Hace unos días se cumplieron 65 años de que las mujeres votaran por primera vez en una elección federal en México. La reforma constitucional del 17 de octubre de 1953, que lo hizo posible, fue una conquista de las mujeres que, por décadas, lucharon por ese derecho elemental, y marca un hito en el largo camino hacia la igualdad, no solo en la participación política, sino en todos los ámbitos de la vida privada y pública.
En realidad, la lucha de las mujeres por la igualdad tiene una historia que se extiende a lo largo tres siglos. En cada etapa de esta batalla, las mujeres han tenido que reclamar para sí cada uno de sus derechos civiles, frente a una hegemonía patriarcal que se los niega sistemáticamente y han tenido que exigir que los postulados de igualdad se conviertan en realidad para ellas.
Aunque muchas veces sus demandas han sido invisibilizadas, hoy en día vivimos un momento en el que la voz de las mujeres se hace oír con fuerza. Se han apoderado del discurso, de las plazas públicas, de las redes sociales y de las pláticas familiares; se organizan, teorizan y debaten entre ellas para poner fin a la opresión que las ha buscado mantener siempre a raya.
Lo cierto es que la realidad a la que se oponen los feminismos no puede ser más injusta: en todo el mundo, las mujeres son asesinadas por sus parejas, por sus compañeros de trabajo o por desconocidos, sin más motivo que el de creer que pueden disponer de ellas. Son violadas, mutiladas, prostituidas, vendidas, obligadas a ser esposas y madres. Son subestimadas, relegadas a roles estereotipados y juzgadas por la sociedad cuando pretenden salir de ellos. Ganan menos dinero por trabajo igual. Realizan mayoritariamente las labores de cuidado, esenciales al funcionamiento de la sociedad, sin remuneración alguna o en condiciones de explotación.

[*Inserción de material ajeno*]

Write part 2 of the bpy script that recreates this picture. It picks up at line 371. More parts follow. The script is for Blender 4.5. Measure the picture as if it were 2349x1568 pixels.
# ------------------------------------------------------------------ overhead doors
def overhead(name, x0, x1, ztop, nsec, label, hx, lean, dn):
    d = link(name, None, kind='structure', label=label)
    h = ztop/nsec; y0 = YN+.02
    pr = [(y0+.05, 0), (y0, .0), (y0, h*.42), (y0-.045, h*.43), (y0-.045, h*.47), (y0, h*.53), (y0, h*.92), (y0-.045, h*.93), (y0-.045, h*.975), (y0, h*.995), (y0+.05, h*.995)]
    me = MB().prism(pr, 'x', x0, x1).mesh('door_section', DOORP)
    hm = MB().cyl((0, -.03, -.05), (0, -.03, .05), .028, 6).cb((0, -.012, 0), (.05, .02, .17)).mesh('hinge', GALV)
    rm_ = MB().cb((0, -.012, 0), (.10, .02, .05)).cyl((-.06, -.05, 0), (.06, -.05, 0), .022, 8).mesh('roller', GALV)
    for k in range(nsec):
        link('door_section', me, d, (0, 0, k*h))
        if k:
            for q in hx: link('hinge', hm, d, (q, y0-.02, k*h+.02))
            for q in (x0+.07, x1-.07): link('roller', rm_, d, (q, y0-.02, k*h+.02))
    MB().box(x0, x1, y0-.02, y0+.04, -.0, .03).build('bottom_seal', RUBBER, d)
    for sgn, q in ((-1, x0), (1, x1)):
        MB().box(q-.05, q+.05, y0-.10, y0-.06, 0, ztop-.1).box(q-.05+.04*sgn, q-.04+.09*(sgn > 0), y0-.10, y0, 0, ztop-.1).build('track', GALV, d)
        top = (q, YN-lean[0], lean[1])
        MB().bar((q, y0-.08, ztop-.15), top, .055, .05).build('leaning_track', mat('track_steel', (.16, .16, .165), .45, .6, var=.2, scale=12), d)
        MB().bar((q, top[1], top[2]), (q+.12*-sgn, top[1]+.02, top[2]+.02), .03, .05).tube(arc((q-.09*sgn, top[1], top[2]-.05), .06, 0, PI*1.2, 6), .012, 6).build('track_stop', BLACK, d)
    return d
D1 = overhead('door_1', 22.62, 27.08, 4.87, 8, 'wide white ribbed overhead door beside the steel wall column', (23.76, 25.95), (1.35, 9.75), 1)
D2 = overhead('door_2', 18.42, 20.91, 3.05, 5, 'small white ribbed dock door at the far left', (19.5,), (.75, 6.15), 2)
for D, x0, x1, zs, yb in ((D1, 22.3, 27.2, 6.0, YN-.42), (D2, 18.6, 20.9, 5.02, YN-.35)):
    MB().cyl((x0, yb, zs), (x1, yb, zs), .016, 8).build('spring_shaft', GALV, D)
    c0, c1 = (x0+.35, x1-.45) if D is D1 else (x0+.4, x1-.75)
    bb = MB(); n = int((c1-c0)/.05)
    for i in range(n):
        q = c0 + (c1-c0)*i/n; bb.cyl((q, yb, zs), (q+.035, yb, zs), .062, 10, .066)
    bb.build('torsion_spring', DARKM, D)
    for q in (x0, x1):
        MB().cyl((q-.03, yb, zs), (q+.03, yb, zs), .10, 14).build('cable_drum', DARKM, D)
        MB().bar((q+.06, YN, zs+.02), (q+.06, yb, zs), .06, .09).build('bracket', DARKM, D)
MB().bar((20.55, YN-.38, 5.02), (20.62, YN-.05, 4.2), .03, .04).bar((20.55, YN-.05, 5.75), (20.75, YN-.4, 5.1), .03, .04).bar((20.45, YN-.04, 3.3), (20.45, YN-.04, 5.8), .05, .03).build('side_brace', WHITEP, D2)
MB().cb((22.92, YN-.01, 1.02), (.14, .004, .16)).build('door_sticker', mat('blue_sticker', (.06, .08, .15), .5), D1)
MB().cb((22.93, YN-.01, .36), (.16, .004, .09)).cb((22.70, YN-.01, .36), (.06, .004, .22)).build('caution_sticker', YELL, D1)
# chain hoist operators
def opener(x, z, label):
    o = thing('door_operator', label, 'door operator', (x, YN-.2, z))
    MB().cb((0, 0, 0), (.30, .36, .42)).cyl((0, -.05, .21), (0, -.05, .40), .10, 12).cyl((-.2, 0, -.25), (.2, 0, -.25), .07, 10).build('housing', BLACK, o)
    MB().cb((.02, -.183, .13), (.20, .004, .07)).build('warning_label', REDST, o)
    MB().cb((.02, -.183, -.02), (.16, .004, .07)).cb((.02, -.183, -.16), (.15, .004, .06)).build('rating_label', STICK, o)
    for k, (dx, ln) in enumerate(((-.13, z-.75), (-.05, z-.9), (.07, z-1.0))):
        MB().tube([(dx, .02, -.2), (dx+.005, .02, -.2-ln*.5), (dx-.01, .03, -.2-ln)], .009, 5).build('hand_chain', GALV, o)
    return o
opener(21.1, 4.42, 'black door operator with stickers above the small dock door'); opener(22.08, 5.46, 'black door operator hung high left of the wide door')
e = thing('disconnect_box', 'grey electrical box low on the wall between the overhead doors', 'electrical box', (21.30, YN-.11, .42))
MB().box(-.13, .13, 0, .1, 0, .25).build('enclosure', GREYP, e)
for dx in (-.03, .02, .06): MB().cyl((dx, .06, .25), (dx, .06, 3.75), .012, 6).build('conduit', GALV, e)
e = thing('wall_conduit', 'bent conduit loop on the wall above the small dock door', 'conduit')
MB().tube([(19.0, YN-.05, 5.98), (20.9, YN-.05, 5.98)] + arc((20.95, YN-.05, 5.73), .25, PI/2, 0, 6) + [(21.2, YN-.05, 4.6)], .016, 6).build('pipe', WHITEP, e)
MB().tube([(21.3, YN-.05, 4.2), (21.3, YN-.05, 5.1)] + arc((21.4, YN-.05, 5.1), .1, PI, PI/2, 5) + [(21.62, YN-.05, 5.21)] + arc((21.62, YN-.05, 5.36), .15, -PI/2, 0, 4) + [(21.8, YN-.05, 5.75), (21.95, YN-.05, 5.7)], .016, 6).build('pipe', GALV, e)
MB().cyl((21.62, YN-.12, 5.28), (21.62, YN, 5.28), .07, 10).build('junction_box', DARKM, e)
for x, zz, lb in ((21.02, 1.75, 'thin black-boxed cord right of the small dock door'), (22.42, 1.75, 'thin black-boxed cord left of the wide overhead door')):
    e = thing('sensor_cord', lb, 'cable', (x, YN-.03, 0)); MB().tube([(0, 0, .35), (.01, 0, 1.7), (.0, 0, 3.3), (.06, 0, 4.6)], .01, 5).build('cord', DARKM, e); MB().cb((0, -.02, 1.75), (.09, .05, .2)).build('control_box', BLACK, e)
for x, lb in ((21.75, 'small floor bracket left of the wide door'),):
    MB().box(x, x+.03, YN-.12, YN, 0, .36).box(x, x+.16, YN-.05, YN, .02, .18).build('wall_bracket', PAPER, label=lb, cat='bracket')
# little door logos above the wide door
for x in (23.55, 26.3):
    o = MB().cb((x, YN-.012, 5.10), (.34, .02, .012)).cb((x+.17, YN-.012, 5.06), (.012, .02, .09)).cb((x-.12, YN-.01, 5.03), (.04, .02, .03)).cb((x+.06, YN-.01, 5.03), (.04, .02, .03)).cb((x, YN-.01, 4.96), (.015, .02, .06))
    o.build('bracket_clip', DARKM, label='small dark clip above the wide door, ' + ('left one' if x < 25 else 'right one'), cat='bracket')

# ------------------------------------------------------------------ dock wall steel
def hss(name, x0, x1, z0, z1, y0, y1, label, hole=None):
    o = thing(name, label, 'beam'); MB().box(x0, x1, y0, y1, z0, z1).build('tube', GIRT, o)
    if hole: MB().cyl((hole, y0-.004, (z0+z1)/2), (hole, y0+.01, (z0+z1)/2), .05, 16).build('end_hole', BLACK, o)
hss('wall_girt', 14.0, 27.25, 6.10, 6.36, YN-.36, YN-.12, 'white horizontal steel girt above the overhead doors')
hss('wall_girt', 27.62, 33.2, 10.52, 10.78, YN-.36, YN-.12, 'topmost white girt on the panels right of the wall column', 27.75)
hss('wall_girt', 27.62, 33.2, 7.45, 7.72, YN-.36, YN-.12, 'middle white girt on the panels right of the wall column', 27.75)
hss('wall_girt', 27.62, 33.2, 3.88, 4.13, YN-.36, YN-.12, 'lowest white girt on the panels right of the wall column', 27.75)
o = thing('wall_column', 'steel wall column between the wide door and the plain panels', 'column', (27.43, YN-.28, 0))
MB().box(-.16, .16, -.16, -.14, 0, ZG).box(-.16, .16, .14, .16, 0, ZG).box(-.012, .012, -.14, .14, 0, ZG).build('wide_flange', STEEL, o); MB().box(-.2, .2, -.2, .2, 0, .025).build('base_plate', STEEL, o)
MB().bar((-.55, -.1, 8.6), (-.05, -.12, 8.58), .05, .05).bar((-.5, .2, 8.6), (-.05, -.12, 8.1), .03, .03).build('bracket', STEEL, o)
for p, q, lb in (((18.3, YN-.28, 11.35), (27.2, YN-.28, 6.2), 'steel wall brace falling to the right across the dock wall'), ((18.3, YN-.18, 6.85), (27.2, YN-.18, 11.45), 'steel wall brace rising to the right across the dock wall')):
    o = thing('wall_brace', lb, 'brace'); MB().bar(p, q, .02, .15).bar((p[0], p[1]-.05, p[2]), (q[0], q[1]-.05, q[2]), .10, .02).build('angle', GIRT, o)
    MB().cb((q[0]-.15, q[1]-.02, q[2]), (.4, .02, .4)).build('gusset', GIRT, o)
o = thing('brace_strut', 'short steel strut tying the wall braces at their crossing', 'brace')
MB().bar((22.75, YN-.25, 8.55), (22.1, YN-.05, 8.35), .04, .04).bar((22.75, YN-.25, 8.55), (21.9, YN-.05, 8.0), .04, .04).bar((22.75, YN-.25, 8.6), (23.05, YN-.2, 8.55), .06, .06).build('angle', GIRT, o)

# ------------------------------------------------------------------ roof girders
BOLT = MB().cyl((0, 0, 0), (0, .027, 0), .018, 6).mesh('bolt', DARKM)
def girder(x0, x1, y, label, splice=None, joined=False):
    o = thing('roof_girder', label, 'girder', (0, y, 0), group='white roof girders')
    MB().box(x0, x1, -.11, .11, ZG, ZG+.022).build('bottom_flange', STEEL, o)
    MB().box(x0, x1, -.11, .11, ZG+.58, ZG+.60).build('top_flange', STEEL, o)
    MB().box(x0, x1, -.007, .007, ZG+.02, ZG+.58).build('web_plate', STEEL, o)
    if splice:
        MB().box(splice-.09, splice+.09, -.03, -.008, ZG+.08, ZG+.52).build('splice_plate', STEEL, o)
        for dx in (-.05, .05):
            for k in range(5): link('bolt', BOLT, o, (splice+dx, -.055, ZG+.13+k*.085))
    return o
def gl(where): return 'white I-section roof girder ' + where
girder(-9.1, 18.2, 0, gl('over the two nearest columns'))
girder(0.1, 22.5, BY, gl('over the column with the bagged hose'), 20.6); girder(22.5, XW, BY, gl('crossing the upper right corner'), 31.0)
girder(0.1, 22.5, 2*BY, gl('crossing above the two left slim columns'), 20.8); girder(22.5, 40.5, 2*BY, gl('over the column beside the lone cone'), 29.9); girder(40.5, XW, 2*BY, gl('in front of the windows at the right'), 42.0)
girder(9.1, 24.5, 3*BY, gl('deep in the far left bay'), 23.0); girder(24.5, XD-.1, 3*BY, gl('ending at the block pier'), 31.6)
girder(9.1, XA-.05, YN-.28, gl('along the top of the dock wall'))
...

Todo en la vida de las mujeres, cada paso que dan, cada palabra que dicen, cada decisión que toman, es juzgada, valorada y escudriñada con un estándar distinto al de los hombres. En este arreglo social, las mujeres, simplemente no son libres.
A ello, se suman los desafíos que enfrentan las mujeres cuando el género se superpone con otros aspectos de su identidad que las marginalizan: la etnia, la raza, la pertenencia a grupos indígenas, la orientación sexual, la pobreza, la marginación urbana, etc. No existe una identidad femenina única, sino una intersección de identidades que acentúan la desigualdad y la desventaja.
Frente a tal escenario, nos corresponde solidarizarnos con su lucha. Comprometernos a reflexionar y desentrañar las mil y una maneras en que todos contribuimos a este estado de cosas y perpetuamos la cultura patriarcal. Es momento para nosotros de escucharlas, acompañarlas, y desterrar nuestros patrones de conducta más sutilmente opresores. Es momento, sencillamente, de cuestionarnos el mundo como lo conocemos hasta ahora.
A tantos años de distancia falta mucho por hacer, urge acelerar el paso. Un México más justo, en el que la promesa de dignidad y derechos para todas las personas sea una realidad, exige una igualdad sustantiva, real y tangible entre hombres y mujeres. Una igualdad de oportunidades que brinde a cada persona la posibilidad de llevar a cabo su plan de vida. No podemos seguir aferrados al privilegio ni al statu quo. No podemos pensar que las cosas están bien como hasta ahora.
Mientras siga habiendo espacios exclusivos y excluyentes; mientras sigamos encasillando, estereotipando y discriminando a las mujeres; mientras sigamos relegándolas a roles de género que las limitan y les impiden una participación plena, no podremos hablar de derechos ni de democracia.
No podemos pasarnos de las mujeres en ningún ámbito y nada de lo que históricamente ha sido femenino nos debe ser ajeno. La igualdad implica que todos contribuyamos a la sociedad y aportemos nuestros talentos, habilidades e ideas, tanto en lo público, como en lo privado. Todas y todos somos necesarios.